#### Data excerpt:

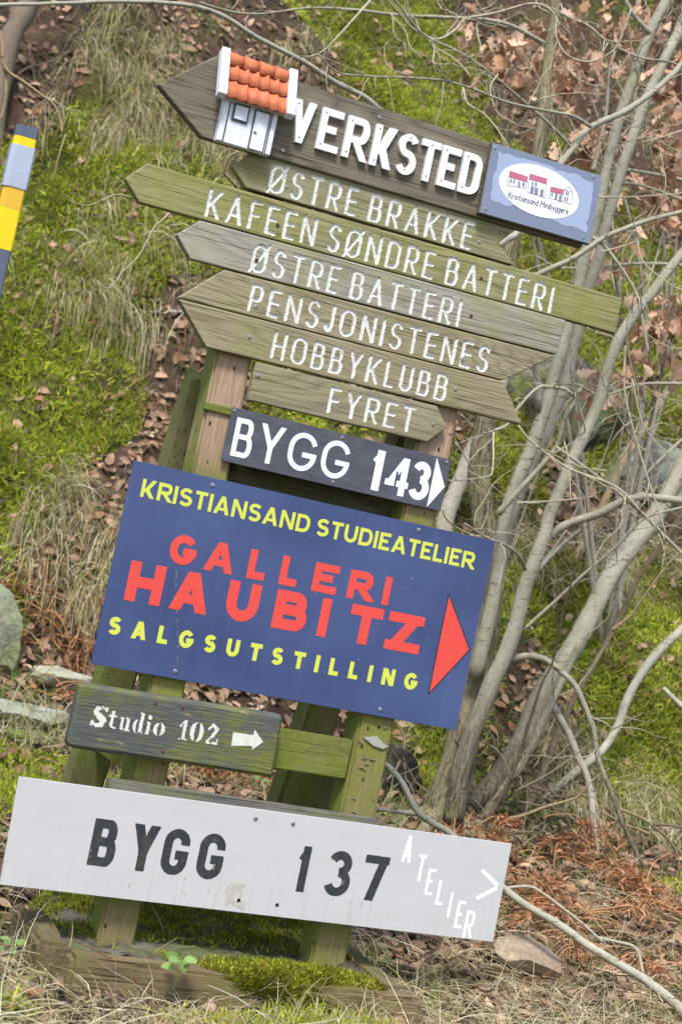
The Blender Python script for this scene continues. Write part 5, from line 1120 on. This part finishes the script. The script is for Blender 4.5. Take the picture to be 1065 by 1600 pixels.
# miniature house fixed on the board
hs = thing('miniature_house', 'tiny white model house with an orange tiled roof on the VERKSTED board', 'model house', (-.49, -.034, 2.158))
M_HW = mat_paint('house_white', '#e0e3ea', .55, .28, '#9fa0a0', 2, 25)
obj('wall', *box(-.568, -.419, -.060, -.0345, 2.158, 2.292, .0015), M_HW, hs)
M_LINE = mat_paint('slate_line', '#4c525e', .6, .15, '#8a8f98', 4, 60)
for x in (-.566, -.4335):
    obj('corner_board', *box(x, x+.0125, -.0635, -.0605, 2.159, 2.275, .0008), M_HW, hs)
obj('trim_line', *box(-.5525, -.5495, -.0618, -.0603, 2.159, 2.273), M_LINE, hs); obj('trim_line', *box(-.4365, -.4338, -.0618, -.0603, 2.159, 2.262), M_LINE, hs)
wd = obj('window', *box(-.541, -.497, -.0645, -.0603, 2.218, 2.264, .001), M_LINE, hs); obj('pane', *box(-.536, -.502, -.067, -.0646, 2.223, 2.259, .0008), M_HW, wd)
dr = obj('door_frame', *box(-.4835, -.4395, -.0632, -.0603, 2.160, 2.263, .0008), M_LINE, hs)
dd = obj('door', *box(-.4795, -.4435, -.0665, -.0633, 2.160, 2.259, .0008), M_HW, hs)
obj('handle', *box(-.4775, -.4695, -.0705, -.0666, 2.203, 2.2055, .0005), mat_paint('brass', '#8a6a30', .35, .1), dd)
# slanting roof: eave forward and low, ridge back and high
def roof_pt(u, v): return np.array([-.575+u*.170, -.084+v*.044, 2.268+v*.112])
nrm = unit(np.array([0, -.112, .052])); up_ = unit(np.array([0, .052, .112]))
obj('roof_core', *[(lambda V, F: (V, F))(*prism([(-.572, 2.262), (-.405, 2.268), (-.405, 2.28), (-.572, 2.276)], -.074, -.05, 0))][0], M_HW, hs)
mb = MB(); rows, cols = 2, 6
for r_ in range(rows):
    for c_ in range(cols):
        u0 = (c_+random.uniform(-.03, .03))/cols; w_ = 1.06/cols; v0 = r_*.44-.03; v1 = v0+.52; k = 9; Vt = []; Ft = []
        for q in range(k):
            s = q/(k-1); prof = -.0030*math.sin(s/.7*math.pi) if s < .7 else .0046*math.sin((s-.7)/.3*math.pi)
            for v_, lift in ((v0, .0062), (v1, .0006)):
                p = roof_pt(u0+s*w_, v_)+nrm*(prof+lift+.0006*c_*0); Vt.append(p); Vt.append(p-nrm*.0035)
        for q in range(k-1):
            a = q*4; b = a+4; Ft += [[a, b, b+2, a+2], [a+1, a+3, b+3, b+1], [a, a+1, b+1, b], [a+2, b+2, b+3, a+3]]
        Ft += [[0, 2, 3, 1], [(k-1)*4, (k-1)*4+1, (k-1)*4+3, (k-1)*4+2]]
        mb.add(Vt, Ft)
for c_ in range(4):   # ridge tiles
    k = 9; Vt = []; Ft = []; u0, u1 = c_*.25-.01, c_*.25+.25
    for q in range(k):
        a = math.radians(-70+q*140/(k-1)*1.0)
        for u, rr in ((u0, .0205), (u1, .0175)):
            c0 = roof_pt(u, .93)-nrm*.004; p = c0+nrm*rr*math.cos(a)+up_*rr*math.sin(a)*1.05; Vt.append(p); Vt.append(c0+(p-c0)*.82)
    for q in range(k-1):
        a = q*4; b = a+4; Ft += [[a, a+2, b+2, b], [a+1, b+1, b+3, a+3], [a, b, b+1, a+1], [a+2, a+3, b+3, b+2]]
    mb.add(Vt, Ft)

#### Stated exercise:
Leave out the pictures and give the listing above again exactly.

#### Response to this task:
The Blender Python script for this scene continues. Write part 5, from line 1120 on. This part finishes the script. The script is for Blender 4.5. Take the picture to be 1065 by 1600 pixels.
# miniature house fixed on the board
hs = thing('miniature_house', 'tiny white model house with an orange tiled roof on the VERKSTED board', 'model house', (-.49, -.034, 2.158))
M_HW = mat_paint('house_white', '#e0e3ea', .55, .28, '#9fa0a0', 2, 25)
obj('wall', *box(-.568, -.419, -.060, -.0345, 2.158, 2.292, .0015), M_HW, hs)
M_LINE = mat_paint('slate_line', '#4c525e', .6, .15, '#8a8f98', 4, 60)
for x in (-.566, -.4335):
    obj('corner_board', *box(x, x+.0125, -.0635, -.0605, 2.159, 2.275, .0008), M_HW, hs)
obj('trim_line', *box(-.5525, -.5495, -.0618, -.0603, 2.159, 2.273), M_LINE, hs); obj('trim_line', *box(-.4365, -.4338, -.0618, -.0603, 2.159, 2.262), M_LINE, hs)
wd = obj('window', *box(-.541, -.497, -.0645, -.0603, 2.218, 2.264, .001), M_LINE, hs); obj('pane', *box(-.536, -.502, -.067, -.0646, 2.223, 2.259, .0008), M_HW, wd)
dr = obj('door_frame', *box(-.4835, -.4395, -.0632, -.0603, 2.160, 2.263, .0008), M_LINE, hs)
dd = obj('door', *box(-.4795, -.4435, -.0665, -.0633, 2.160, 2.259, .0008), M_HW, hs)
obj('handle', *box(-.4775, -.4695, -.0705, -.0666, 2.203, 2.2055, .0005), mat_paint('brass', '#8a6a30', .35, .1), dd)
# slanting roof: eave forward and low, ridge back and high
def roof_pt(u, v): return np.array([-.575+u*.170, -.084+v*.044, 2.268+v*.112])
nrm = unit(np.array([0, -.112, .052])); up_ = unit(np.array([0, .052, .112]))
obj('roof_core', *[(lambda V, F: (V, F))(*prism([(-.572, 2.262), (-.405, 2.268), (-.405, 2.28), (-.572, 2.276)], -.074, -.05, 0))][0], M_HW, hs)
mb = MB(); rows, cols = 2, 6
for r_ in range(rows):
    for c_ in range(cols):
        u0 = (c_+random.uniform(-.03, .03))/cols; w_ = 1.06/cols; v0 = r_*.44-.03; v1 = v0+.52; k = 9; Vt = []; Ft = []
        for q in range(k):
            s = q/(k-1); prof = -.0030*math.sin(s/.7*math.pi) if s < .7 else .0046*math.sin((s-.7)/.3*math.pi)
            for v_, lift in ((v0, .0062), (v1, .0006)):
                p = roof_pt(u0+s*w_, v_)+nrm*(prof+lift+.0006*c_*0); Vt.append(p); Vt.append(p-nrm*.0035)
        for q in range(k-1):
            a = q*4; b = a+4; Ft += [[a, b, b+2, a+2], [a+1, a+3, b+3, b+1], [a, a+1, b+1, b], [a+2, b+2, b+3, a+3]]
        Ft += [[0, 2, 3, 1], [(k-1)*4, (k-1)*4+1, (k-1)*4+3, (k-1)*4+2]]
        mb.add(Vt, Ft)
for c_ in range(4):   # ridge tiles
    k = 9; Vt = []; Ft = []; u0, u1 = c_*.25-.01, c_*.25+.25
    for q in range(k):
        a = math.radians(-70+q*140/(k-1)*1.0)
        for u, rr in ((u0, .0205), (u1, .0175)):
            c0 = roof_pt(u, .93)-nrm*.004; p = c0+nrm*rr*math.cos(a)+up_*rr*math.sin(a)*1.05; Vt.append(p); Vt.append(c0+(p-c0)*.82)
    for q in range(k-1):
        a = q*4; b = a+4; Ft += [[a, a+2, b+2, b], [a+1, b+1, b+3, a+3], [a, b, b+1, a+1], [a+2, a+3, b+3, b+2]]
    mb.add(Vt, Ft)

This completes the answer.